We never know whom we marry; we just think we do. Or even if we first marry the right person, just give it a while and he or she will change. For marriage, being [the enormous thing it is] means we are not the same person after we have entered it. The primary problem is...learning how to love and care for the stranger to whom you find yourself married.'
Stanley Haurwas in Timothy Keller, The Meaning of Marriage, p.37.
LOVE
'Love anything, and your heart will certainly be wrung and possibly broken. If you want to make sure of keeping it intact, you must give your heart to no one, not even to an animal. Wrap it carefully round with hobbies and little luxuries; avoid all entanglements; lock it up safe in the casket or coffin of your selfishness. But in that casket - safe, dark, motionless, airless - it will change. It will not be broken; it will become unbreakable, impenetrable, irredeemable.
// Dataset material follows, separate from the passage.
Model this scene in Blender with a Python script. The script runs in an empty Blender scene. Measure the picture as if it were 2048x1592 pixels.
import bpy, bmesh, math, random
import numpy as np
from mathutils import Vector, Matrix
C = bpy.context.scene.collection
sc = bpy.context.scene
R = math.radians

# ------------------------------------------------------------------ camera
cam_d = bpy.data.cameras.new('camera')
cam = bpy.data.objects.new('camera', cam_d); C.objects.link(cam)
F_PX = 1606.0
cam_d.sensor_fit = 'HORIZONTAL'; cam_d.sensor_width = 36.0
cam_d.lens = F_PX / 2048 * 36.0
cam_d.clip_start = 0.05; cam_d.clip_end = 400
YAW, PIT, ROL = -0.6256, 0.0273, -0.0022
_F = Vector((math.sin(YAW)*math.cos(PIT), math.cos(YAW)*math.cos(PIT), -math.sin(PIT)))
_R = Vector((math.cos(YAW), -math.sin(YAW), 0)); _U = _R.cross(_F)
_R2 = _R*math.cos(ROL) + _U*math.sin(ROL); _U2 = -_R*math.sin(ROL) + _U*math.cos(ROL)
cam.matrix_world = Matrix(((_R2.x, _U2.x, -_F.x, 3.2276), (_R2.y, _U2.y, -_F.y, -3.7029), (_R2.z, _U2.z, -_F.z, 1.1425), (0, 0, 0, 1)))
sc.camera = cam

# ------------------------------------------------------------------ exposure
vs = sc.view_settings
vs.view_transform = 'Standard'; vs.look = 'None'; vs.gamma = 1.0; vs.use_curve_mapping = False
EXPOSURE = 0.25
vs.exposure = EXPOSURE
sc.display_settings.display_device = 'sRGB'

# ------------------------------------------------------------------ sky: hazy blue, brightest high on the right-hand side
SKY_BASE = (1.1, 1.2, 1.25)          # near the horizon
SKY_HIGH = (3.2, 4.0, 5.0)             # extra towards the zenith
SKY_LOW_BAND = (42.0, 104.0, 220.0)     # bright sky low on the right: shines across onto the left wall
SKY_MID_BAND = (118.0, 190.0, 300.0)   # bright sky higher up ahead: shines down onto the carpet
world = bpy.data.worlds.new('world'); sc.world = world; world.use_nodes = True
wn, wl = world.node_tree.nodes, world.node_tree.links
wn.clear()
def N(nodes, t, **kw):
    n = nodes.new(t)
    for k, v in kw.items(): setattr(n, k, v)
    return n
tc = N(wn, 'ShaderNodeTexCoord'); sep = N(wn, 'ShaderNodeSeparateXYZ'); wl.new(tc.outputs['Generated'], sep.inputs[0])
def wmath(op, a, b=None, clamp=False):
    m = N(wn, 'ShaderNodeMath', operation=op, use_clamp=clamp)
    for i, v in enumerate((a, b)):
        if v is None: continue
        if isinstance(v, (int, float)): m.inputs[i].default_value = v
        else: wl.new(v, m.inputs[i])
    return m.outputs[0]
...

The alternative to tragedy, or at least to the risk of tragedy, is damnation.'
CS Lewis in Timothy Keller, The Meaning of Marriage, p.36.
MARRIAGE
'Both men and women today want a marriage in which they can receive emotional and sexual satisfaction from someone who will simply let them "be themselves." They want a spouse who is fun, intellectually stimulating, sexually atrractive, with many common interests, and who, on top of it all, is supportive of their personal goals and of the way they are living now.
And if your desire is for a spouse who will not demand a lot of change from you, then you are also looking for a spouse who is almost completely pulled together, some very "low maintenance" without much in the way of personal problems. You are looking for someone who will not require or demand significant change. You are searching, therefore, for an ideal person - happy, healthy, interesting, content with life. Never before in history has there been a society filled with people so idealistic in what they are seeking in a spouse.'
Timothy Keller, The Meaning of Marriage: Facing the Complexities of Commitment with the Wisdom of God, p.32.
Timothy Keller, The Meaning of Marriage: Facing the Complexities of Commitment with the Wisdom of God, p.32.
Friday, 2 December 2011
THE BODY
'...the paradox of the body: The body is a temple, but the temple is in ruins. The incarnation of Jesus affirms the body's original goodness. The death of Jesus reminds us of its need for redemption. And the resurrection of Jesus gives us hope for its restoration.'
Matthew Lee Anderson, Earthen Vessels, p.31.
GRACE
'Grace is not a technique.
It is not a magical quality that God dispenses like a candy machine, or the power for self-actualiszation or personal peace and affluence. It is not the lubricant to get the parts inside working properly. And it is not a three-step program for self-improvement. When we treat grace that way, we surrnder to the spirit of our age by fashioning ourselves and our bodies through our own efforts. We don't use grace to shape ourselves - it shapes us into the image of the one who gives it.'
Matthew Lee Anderson, Earthen Vessels, p.27.
THE INCARNATION
'...the impossible union of spheres...'
TS Eliot in Matthew Lee Anderson, Earthen Vessels, p.21.
TS Eliot in Matthew Lee Anderson, Earthen Vessels, p.21.
AN EVANGELICAL
'Anyone who perpetually defines what an evangelical is.'
Matthew Milliner in Matthew Lee Anderson, Earthen Vessels; Why our bodies matter to our faith, p.16.